> DATA SEGMENT:
-------------------------
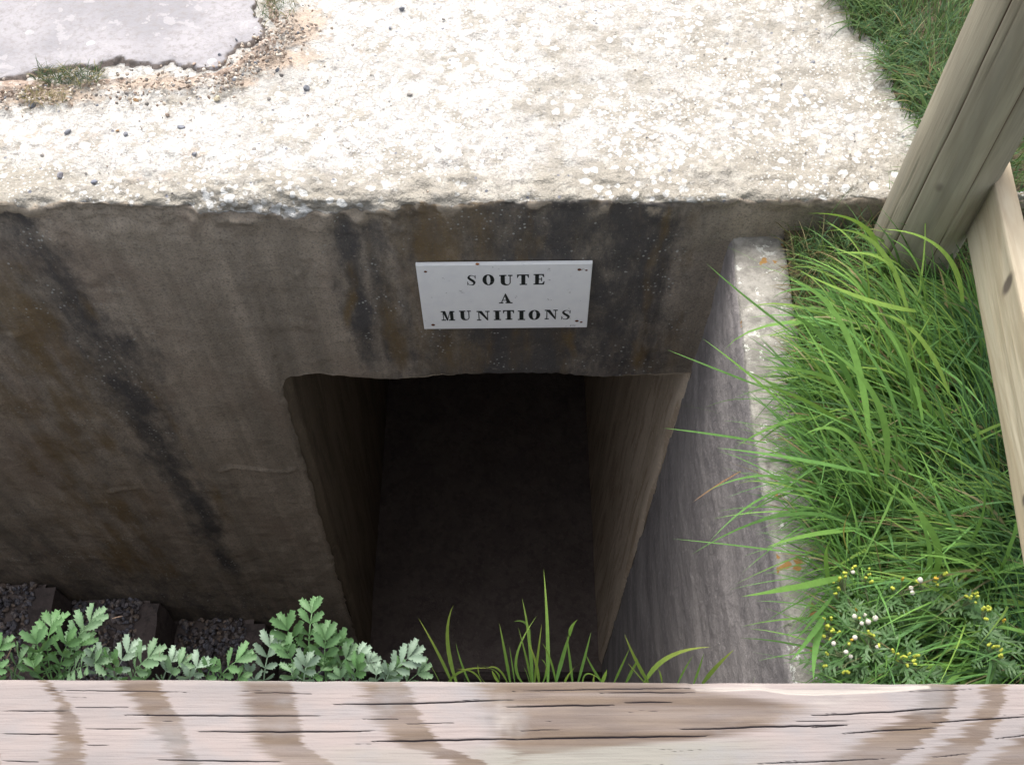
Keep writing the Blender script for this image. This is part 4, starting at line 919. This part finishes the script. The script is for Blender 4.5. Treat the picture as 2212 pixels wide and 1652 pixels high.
i, j = np.meshgrid(np.arange(nh-1), np.arange(na), indexing='ij'); F = np.stack([i*na+j, i*na+(j+1) % na, (i+1)*na+(j+1) % na, (i+1)*na+j], -1).reshape(-1, 4)
V = np.concatenate([V, [[0, 0, hs[-1]+.012]]]); capf = np.array([((nh-1)*na+q, (nh-1)*na+(q+1) % na, len(V)-1, len(V)-1) for q in range(na)])
faces = [tuple(f) for f in F]+[tuple(f[:3]) for f in capf]
o = mesh('post', V, faces, M_POST, fence, attrs=dict(knot=np.append(knt.ravel(), 0), crack=np.append(crk.ravel(), 0))); o['label'] = 'thick round greenish-tan post with long drying cracks'
# board
def fbox(L, W_, H_, nl, nw_, nh_, knots=(), amp=.0008, sd=0):
    """box along +Y (length), X thickness, Z height, centred on x,z; grids for every face"""
    parts, kn = [], []
    for ax, sg, n1, n2 in ((0, -1, nl, nh_), (0, 1, nl, nh_), (2, 1, nl, nw_), (2, -1, nl, nw_), (1, -1, nw_, nh_), (1, 1, nw_, nh_)):
        o_ = [k for k in (1, 0, 2) if k != ax]; a_, b_ = np.meshgrid(np.linspace(-1, 1, n1), np.linspace(-1, 1, n2), indexing='ij')
        P = np.zeros(a_.shape+(3,)); P[..., ax] = sg; P[..., o_[0]] = a_; P[..., o_[1]] = b_
        ed = np.sort(np.abs(P*np.array([W_, 0, H_])/2-np.sign(P)*np.array([W_, 99, H_])/2), -1)
        Q = P*np.array([W_, L, H_])/2
        dx = W_/2-np.abs(Q[..., 0]); dz = H_/2-np.abs(Q[..., 2]); rb = .004; g = np.clip(1-(dx+dz)/rb, 0, 1)*rb*.35
        Q[..., 0] -= np.sign(Q[..., 0])*g; Q[..., 2] -= np.sign(Q[..., 2])*g
        Q[..., 0] += amp*fbm(Q[..., 1]*4+sd, Q[..., 2]*60, 1, 2)*np.abs(np.sign(P[..., 0])); Q[..., 2] += 2*amp*fbm(Q[..., 1]*3+sd, 1.1)
        k = np.zeros(a_.shape)
        for (ky, kz, ry_, rz_) in knots: k = np.maximum(k, np.exp(-((Q[..., 1]-ky)/ry_)**2-((Q[..., 2]-kz)/rz_)**2))
        kn.append(k.ravel()); parts.append((Q.reshape(-1, 3), gridF(*a_.shape)))
    V, F = join(parts); return V, F, np.concatenate(kn)
Pt = onz(2134, 391, -1.415)             # upper inner edge at the post
dirb = np.array([.193, .963, -.170]); dirb /= np.linalg.norm(dirb)
LB = 2.15
V, F, kn = fbox(LB, .040, .145, 260, 10, 40, knots=((-.44+.95, .045, .020, .028), (.1, -.03, .012, .016), (-.5, .02, .014, .018)))
start = Pt+dirb*.30+np.array([.012, 0, 0])
yax = dirb; xax = np.cross(yax, (0, 0, 1)); xax /= np.linalg.norm(xax); zax = np.cross(xax, yax)
mid = start-dirb*LB/2+xax*.020-zax*.0725
o = mesh('board', V, F, M_BOARD, fence, attrs=dict(knot=kn, crack=kn*0)); o['label'] = 'pale sawn board with a grey knot, running low behind the post'
o.matrix_local = Matrix.Translation(Vector(mid-OF)) @ Matrix((( xax[0], yax[0], zax[0], 0), (xax[1], yax[1], zax[1], 0), (xax[2], yax[2], zax[2], 0), (0, 0, 0, 1)))

# ================================================================== FRONT RAIL across the bottom of the picture
ZR = -.60; y_far0, y_far1 = onz(0, 1466, ZR)[1], onz(2212, 1475, ZR)[1]
rail = empty('rail_fence', (0, .14, -1.64), 'weathered front fence whose wide sun-bleached rail crosses the bottom of the frame', 'fence')
ORl = np.array([0, .14, -1.64])
WR = .105
xr1 = np.concatenate([np.linspace(-1.15, -.36, 60)[:-1], np.arange(-.36, .36, .0016), np.linspace(.36, 1.15, 60)[1:]])
yr1 = np.concatenate([np.arange(0, .062, .00034), np.linspace(.062, WR, 18)[1:]])      # distance from the far edge towards the camera
XX, YY = np.meshgrid(xr1, yr1, indexing='ij')
yf = np.interp(XX, [-.3, .3], [y_far0, y_far1]); yw = yf-YY+.0006*fbm(XX*22, 4.4, 0, 3)*np.exp(-YY/.006)
def todisp(x, y, z):
    d = np.stack([x, y, z], -1)@CAM.T; return 1106+FOC*d[..., 0]/d[..., 2], 826-FOC*d[..., 1]/d[..., 2]
Uu, Vv = todisp(XX, yf-YY, np.full(XX.shape, ZR))
jx = 14*fbm(XX*4, YY*1100, 2, 2)+7*fbm(XX*14, YY*2200, 5, 2)+11*fbm(XX*6, YY*70, 8, 2)
bands = [ [(0, 70, 95), (50, 120, 145), (100, 118, 172), (150, 125, 182), (200, 120, 190)],
 [(0, 235, 335), (50, 292, 365), (90, 318, 394), (125, 345, 402), (165, 375, 420), (200, 400, 450)],
 [(0, 525, 630), (90, 540, 648), (135, 552, 652), (165, 580, 690), (200, 655, 760)],
 [(0, 780, 872), (50, 795, 900), (100, 820, 922), (150, 885, 965), (175, 965, 1035), (200, 1025, 1100)],
 [(0, 1015, 1490), (22, 1030, 1500), (60, 1060, 1760), (100, 1070, 1700), (128, 1080, 1560), (143, 1100, 1400), (158, 1106, 1200), (165, 1106, 1107)],
 [(0, 1976, 2068), (60, 1985, 2060), (100, 1930, 2035), (150, 1850, 1985), (200, 1770, 1910)],
 [(0, 2126, 2176), (60, 2120, 2168), (100, 2100, 2152), (150, 2040, 2118), (200, 1975, 2070)],
 [(60, 2280, 2330), (100, 2230, 2300), (140, 2190, 2270), (200, 2120, 2200)],
 [(0, -130, -60), (200, -60, 10)], [(0, -330, -220), (200, -300, -160)], [(0, 2400, 2500), (200, 2330, 2400)], [(0, 2640, 2760), (200, 2560, 2700)] ]
ring = np.zeros_like(XX); vv = Vv-1451
for bd in bands:
    vs_ = [b[0]+15 for b in bd]; l_ = np.interp(vv, vs_, [b[1] for b in bd]); r_ = np.interp(vv, vs_, [b[2] for b in bd])
    wL = np.clip((r_-l_)*.35, 8, 60); wR = 1. if bd[0][2] != 1490 else 14.
    g = sm(Uu+jx*1.3-l_, -wL*.6, wL*.5)*sm(r_-(Uu+jx*.55*(1+wR*.2)), -4*wR, 5*wR); g *= ((vv > vs_[0]-30) if len(bd) < 5 or bd[0][0] > 0 else 1)
    ring = np.maximum(ring, g)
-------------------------
> AIM:
Omit any images, then output the listing exactly.

> THE ANSWER:
Keep writing the Blender script for this image. This is part 4, starting at line 919. This part finishes the script. The script is for Blender 4.5. Treat the picture as 2212 pixels wide and 1652 pixels high.
i, j = np.meshgrid(np.arange(nh-1), np.arange(na), indexing='ij'); F = np.stack([i*na+j, i*na+(j+1) % na, (i+1)*na+(j+1) % na, (i+1)*na+j], -1).reshape(-1, 4)
V = np.concatenate([V, [[0, 0, hs[-1]+.012]]]); capf = np.array([((nh-1)*na+q, (nh-1)*na+(q+1) % na, len(V)-1, len(V)-1) for q in range(na)])
faces = [tuple(f) for f in F]+[tuple(f[:3]) for f in capf]
o = mesh('post', V, faces, M_POST, fence, attrs=dict(knot=np.append(knt.ravel(), 0), crack=np.append(crk.ravel(), 0))); o['label'] = 'thick round greenish-tan post with long drying cracks'
# board
def fbox(L, W_, H_, nl, nw_, nh_, knots=(), amp=.0008, sd=0):
    """box along +Y (length), X thickness, Z height, centred on x,z; grids for every face"""
    parts, kn = [], []
    for ax, sg, n1, n2 in ((0, -1, nl, nh_), (0, 1, nl, nh_), (2, 1, nl, nw_), (2, -1, nl, nw_), (1, -1, nw_, nh_), (1, 1, nw_, nh_)):
        o_ = [k for k in (1, 0, 2) if k != ax]; a_, b_ = np.meshgrid(np.linspace(-1, 1, n1), np.linspace(-1, 1, n2), indexing='ij')
        P = np.zeros(a_.shape+(3,)); P[..., ax] = sg; P[..., o_[0]] = a_; P[..., o_[1]] = b_
        ed = np.sort(np.abs(P*np.array([W_, 0, H_])/2-np.sign(P)*np.array([W_, 99, H_])/2), -1)
        Q = P*np.array([W_, L, H_])/2
        dx = W_/2-np.abs(Q[..., 0]); dz = H_/2-np.abs(Q[..., 2]); rb = .004; g = np.clip(1-(dx+dz)/rb, 0, 1)*rb*.35
        Q[..., 0] -= np.sign(Q[..., 0])*g; Q[..., 2] -= np.sign(Q[..., 2])*g
        Q[..., 0] += amp*fbm(Q[..., 1]*4+sd, Q[..., 2]*60, 1, 2)*np.abs(np.sign(P[..., 0])); Q[..., 2] += 2*amp*fbm(Q[..., 1]*3+sd, 1.1)
        k = np.zeros(a_.shape)
        for (ky, kz, ry_, rz_) in knots: k = np.maximum(k, np.exp(-((Q[..., 1]-ky)/ry_)**2-((Q[..., 2]-kz)/rz_)**2))
        kn.append(k.ravel()); parts.append((Q.reshape(-1, 3), gridF(*a_.shape)))
    V, F = join(parts); return V, F, np.concatenate(kn)
Pt = onz(2134, 391, -1.415)             # upper inner edge at the post
dirb = np.array([.193, .963, -.170]); dirb /= np.linalg.norm(dirb)
LB = 2.15
V, F, kn = fbox(LB, .040, .145, 260, 10, 40, knots=((-.44+.95, .045, .020, .028), (.1, -.03, .012, .016), (-.5, .02, .014, .018)))
start = Pt+dirb*.30+np.array([.012, 0, 0])
yax = dirb; xax = np.cross(yax, (0, 0, 1)); xax /= np.linalg.norm(xax); zax = np.cross(xax, yax)
mid = start-dirb*LB/2+xax*.020-zax*.0725
o = mesh('board', V, F, M_BOARD, fence, attrs=dict(knot=kn, crack=kn*0)); o['label'] = 'pale sawn board with a grey knot, running low behind the post'
o.matrix_local = Matrix.Translation(Vector(mid-OF)) @ Matrix((( xax[0], yax[0], zax[0], 0), (xax[1], yax[1], zax[1], 0), (xax[2], yax[2], zax[2], 0), (0, 0, 0, 1)))

# ================================================================== FRONT RAIL across the bottom of the picture
ZR = -.60; y_far0, y_far1 = onz(0, 1466, ZR)[1], onz(2212, 1475, ZR)[1]
rail = empty('rail_fence', (0, .14, -1.64), 'weathered front fence whose wide sun-bleached rail crosses the bottom of the frame', 'fence')
ORl = np.array([0, .14, -1.64])
WR = .105
xr1 = np.concatenate([np.linspace(-1.15, -.36, 60)[:-1], np.arange(-.36, .36, .0016), np.linspace(.36, 1.15, 60)[1:]])
yr1 = np.concatenate([np.arange(0, .062, .00034), np.linspace(.062, WR, 18)[1:]])      # distance from the far edge towards the camera
XX, YY = np.meshgrid(xr1, yr1, indexing='ij')
yf = np.interp(XX, [-.3, .3], [y_far0, y_far1]); yw = yf-YY+.0006*fbm(XX*22, 4.4, 0, 3)*np.exp(-YY/.006)
def todisp(x, y, z):
    d = np.stack([x, y, z], -1)@CAM.T; return 1106+FOC*d[..., 0]/d[..., 2], 826-FOC*d[..., 1]/d[..., 2]
Uu, Vv = todisp(XX, yf-YY, np.full(XX.shape, ZR))
jx = 14*fbm(XX*4, YY*1100, 2, 2)+7*fbm(XX*14, YY*2200, 5, 2)+11*fbm(XX*6, YY*70, 8, 2)
bands = [ [(0, 70, 95), (50, 120, 145), (100, 118, 172), (150, 125, 182), (200, 120, 190)],
 [(0, 235, 335), (50, 292, 365), (90, 318, 394), (125, 345, 402), (165, 375, 420), (200, 400, 450)],
 [(0, 525, 630), (90, 540, 648), (135, 552, 652), (165, 580, 690), (200, 655, 760)],
 [(0, 780, 872), (50, 795, 900), (100, 820, 922), (150, 885, 965), (175, 965, 1035), (200, 1025, 1100)],
 [(0, 1015, 1490), (22, 1030, 1500), (60, 1060, 1760), (100, 1070, 1700), (128, 1080, 1560), (143, 1100, 1400), (158, 1106, 1200), (165, 1106, 1107)],
 [(0, 1976, 2068), (60, 1985, 2060), (100, 1930, 2035), (150, 1850, 1985), (200, 1770, 1910)],
 [(0, 2126, 2176), (60, 2120, 2168), (100, 2100, 2152), (150, 2040, 2118), (200, 1975, 2070)],
 [(60, 2280, 2330), (100, 2230, 2300), (140, 2190, 2270), (200, 2120, 2200)],
 [(0, -130, -60), (200, -60, 10)], [(0, -330, -220), (200, -300, -160)], [(0, 2400, 2500), (200, 2330, 2400)], [(0, 2640, 2760), (200, 2560, 2700)] ]
ring = np.zeros_like(XX); vv = Vv-1451
for bd in bands:
    vs_ = [b[0]+15 for b in bd]; l_ = np.interp(vv, vs_, [b[1] for b in bd]); r_ = np.interp(vv, vs_, [b[2] for b in bd])
    wL = np.clip((r_-l_)*.35, 8, 60); wR = 1. if bd[0][2] != 1490 else 14.
    g = sm(Uu+jx*1.3-l_, -wL*.6, wL*.5)*sm(r_-(Uu+jx*.55*(1+wR*.2)), -4*wR, 5*wR); g *= ((vv > vs_[0]-30) if len(bd) < 5 or bd[0][0] > 0 else 1)
    ring = np.maximum(ring, g)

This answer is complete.